Le débat ne fait alors que commencer...

Pour plus de de détails avec cette activité voir p 133 brochure 135 de l’IREM Paris-Nord que vous pouvez télécharger ici : http://dutarte.club.fr/Sitestat/page%20Accueil.htm. Vous trouverez notamment des extraits de copies d’élèves commentés.

Enfin pour les élèves de terminale S, il est possible de télécharger sur internet l’attendu de la cour suprême qui donne gain de cause au prévenu et d’étudier les arguments probabilistes de cet attendu comme cela a été fait ici : http://dutarte.club.fr/Sitestat/Jury%20et%20discrimation%20TS.htm ou page 144 de la brochure 135 IREM :http://dutarte.club.fr/Sitestat/page%20Accueil.htm.

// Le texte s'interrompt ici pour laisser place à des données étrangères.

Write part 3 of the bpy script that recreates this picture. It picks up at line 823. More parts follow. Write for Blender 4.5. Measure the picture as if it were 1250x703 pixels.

Pour résumer, on voit à travers ces activités comment l’emploi des TICE permettent :

  • de s’affranchir des calculs pénibles pour mieux se concentrer sur le sens ;
  • de motiver les élèves grâce à des activités en prise avec la vie quotidienne et les autres disciplines ;
  • de rendre tangibles des notions d’un niveau théorique avancé.

Je dois vous avouer que ce qui m’a le plus marqué dans mon expérience d’enseignant utilisant les TICE, c’est d’observer combien elles permettent de changer la vision des mathématiques qu’ont certains élèves notamment de ceux qui ont le plus de difficultés. Cela récompense pleinement l’effort de dénicher les informations pour construire ce type d’activité.